Of course, this became known in the town, which embarrassed Nicholas, for he was a modest young man; and since he loved to serve God and his fellow man, he decided to become a priest. When he had finished his studies, he decided to return to his home town of Myra, in western Greece. Myra was having quite a time of it, right then, trying to elect a new bishop to preside in their cathedral to take the place of the old bishop who had just died. The clergy just couldn’t agree on the man to fill the vacancy so they decided to wait until the next out-of-town priest walked into their cathedral, and they would make him the bishop.

While all this was going on inside the cathedral, Nicholas came along the main street of the town; just outside the cathedral he found a crowd of little children and he stopped to talk with them (and, I like to think, even play a little with them!). Then he stepped into the cathedral-to be welcomed by the shouts of the clergy, who then and there proclaimed him the new Bishop of Myra.

Nicholas became known as “the patron of the children” for his untiring efforts to help them and teach them. Each year on his birthday, which was December 6, Nicholas would collect presents and distribute them among the children. This idea of presents for the children spread all over Europe, and it was always done in memory of St. Nicholas, who was such an outstanding example of the Spirit of Jesus.

The word “Santa Claus” is the Dutch name for St. Nicholas, and we adopted “Santa Claus” when the early Dutch settlers came to New Amsterdam, or New York, as it was called later. The English called him “St. Nicholas” and, sometimes, “old Kris Kringle,” but whatever they called him, they always associated him with the giving of gifts at Christmas. In the town of Myra, after Nicholas died, the practice of giving gifts continued on December 6 for a long, long time before it was finally transferred to December 25.

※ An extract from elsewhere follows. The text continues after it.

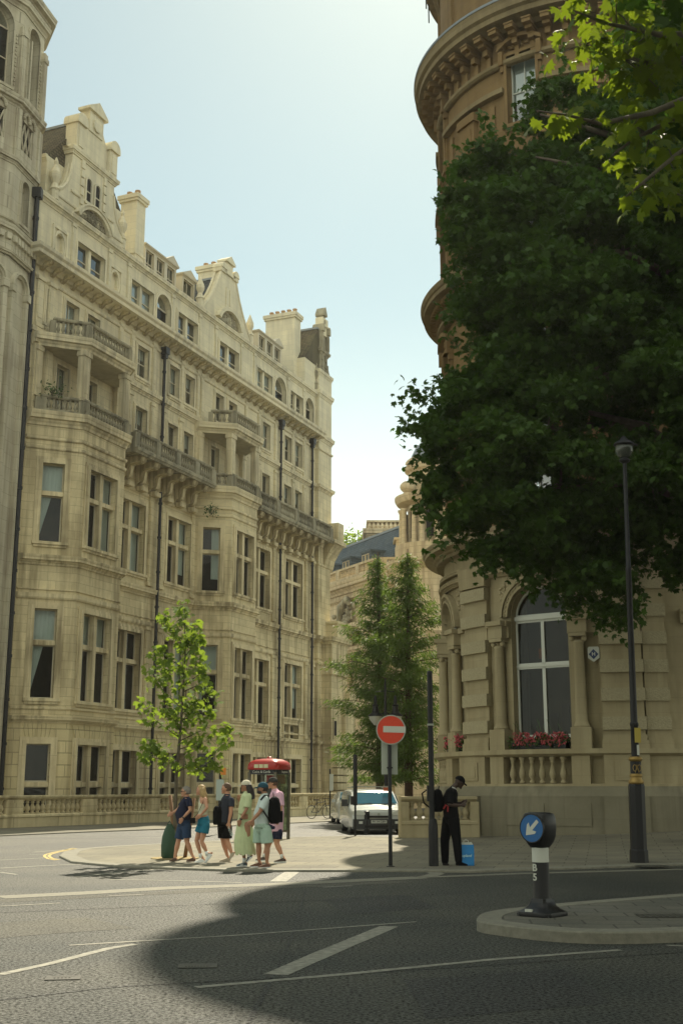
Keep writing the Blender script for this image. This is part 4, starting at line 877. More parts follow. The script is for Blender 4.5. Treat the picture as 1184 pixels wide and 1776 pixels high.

The red robe of Santa Claus has a religious significance too; it represents the red “cope” (or cape) which the priests of the church wore at Christmas. The fur-trimmed hat and boots were adopted by the cold countries of the north; travel there would be very cold and very difficult for Santa unless he had a sled and some fast reindeer-so he got the deer and the big sled, and he became a jolly, round, old man distributing untold happiness to children everywhere. He was never meant to overshadow the celebration of the birthday of our Lord Jesus Christ, but only to supplement it, for it was the Spirit of our Lord that gave us “St. Nicholas.”